A Case for Optical Pollution Monitoring of Bushings

Abstract

The proposed research aims to optically monitor the dry pollution level on transformer bushings and determine the possible leakage current should the dry polluted surface be critically wetted. The research involves the implementation of an image capturing system with appropriate image processing. Preliminary image capture of four artificial levels of salt deposit pollution: clean, light, medium and heavy is successfully achieved. The percentage level of surface pollution is found using image binary thresholding. For light pollution, the pollution surface coverage is found to be 8%, with each consecutive level increasing by 3%. These serve as part of the input to a neural network that will output the predicted dry pollution level and type in the image. The leakage current must be measured at various known pollution levels under wetted conditions. These values are stored as a reference that the neural network must then use to correlate the predicted dry pollution level to leakage current under wetted conditions. The standard methods used to classify pollution types and severity is presented. The dynamics governing bushing flashover under polluted conditions is discussed.
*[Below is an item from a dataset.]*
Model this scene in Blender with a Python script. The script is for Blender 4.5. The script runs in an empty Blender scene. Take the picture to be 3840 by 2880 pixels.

The actual pollution level and type is quantified using Equivalent Salt Deposit Density (ESDD) and Non-Soluble Deposit Density (NSDD). Image segmentation and border extraction are illustrated to output four variables related to surface pollutants: area ratio, coverage, shape factor and eccentricity. The first two parameters are proposed as measures of surface pollution density, while the latter two may assist in pollution type identification. For more accurate pollution type identification, reflectance transformation imaging (RTI) is proposed. With a saliency mapping resolution of approximately 100 μm, the feature recognition between salt deposits and dust and dust deposits is more readily attained.